Re: Pyramidiocy (was Re: Strange Maths)

Ted Holden (medved@access5.digex.net)
26 Jul 1995 16:11:57 -0400

jac@ds8.scri.fsu.edu (Jim Carr) writes:

>In article <3uh0r5$jpm@newsbf02.news.aol.com>
>harryr6047@aol.com (HarryR6047) writes:
>>
>>But someone builds this monument in the middle of the desert.

>They built it in the middle of a graveyard. That might be a clue.

>> And we
>>really can't figure out how they did it. (Remember a group of Japanese
>>engineers tried to duplicate the feat in scale a number of years back and
>>couldn't.)

>Speak for yourself. It is possible they were better at using the tools
>they had at hand than we are at reinventing those tools. What I recall
>is that some people have been able to duplicate the construction methods
>by paying attention to the information left by the ancient egyptians.
>They even went so far as to document it on "This Old Pyramid" for Nova.

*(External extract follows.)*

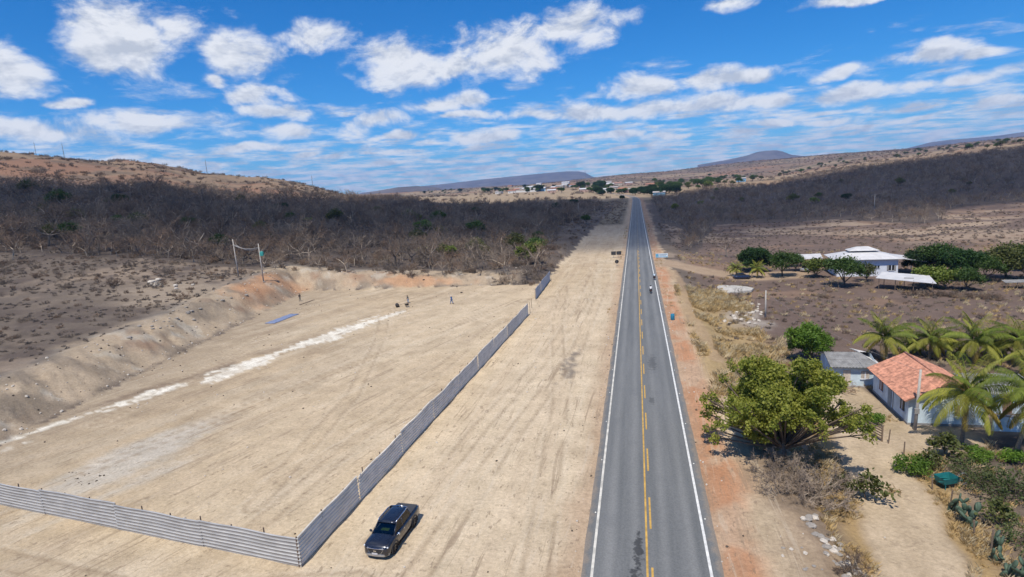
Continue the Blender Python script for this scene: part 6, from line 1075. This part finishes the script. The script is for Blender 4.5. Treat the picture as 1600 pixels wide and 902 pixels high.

100-ton blocks were being used for the pyramids. That's 200,000 lbs.
Assuming any one slave might could pull 50 lbs of that across sand,
that's 4000 guys, minimum, and with the inefficiencies of ropes and
everything else figured in, probably 6000 - 8000. That can't be done.
For starters, you couldn't get that many guys to pull in a reasonable
manner or organize such an effort at all. Any sort of saplings you tried
to put under such a block as rollers would be sawdust after the first 5".
Then there's the problem of pulling such a block across sand in the
desert; it'd be exactly like trying to pull a filing cabinet across a
carpet. Unless you could figure a way to have the ropes lift and pull at
the same time (200,000 geese instead of the 6000 guys...), you'd just
pull the nose of the block down into the sand and the process would stop.
And don't forget the problem of having 6000 guys pull in a straight line
on the higher levels of the pyramid; there'd be no room for it. Further,
trying to set up a pole and pull around the pole would lose too much force
from the pull, even assuming you could set up such a pole and have it
stay there which, in all likelihood, is not a good assumption.

The only two assumptions which help anything are 1. that the Etyptians
had advanced machinery at an early age, for which we've no evidence, or
2. That they did not experience gravity as we do. Believe it or not,
there is evidence for that possibility.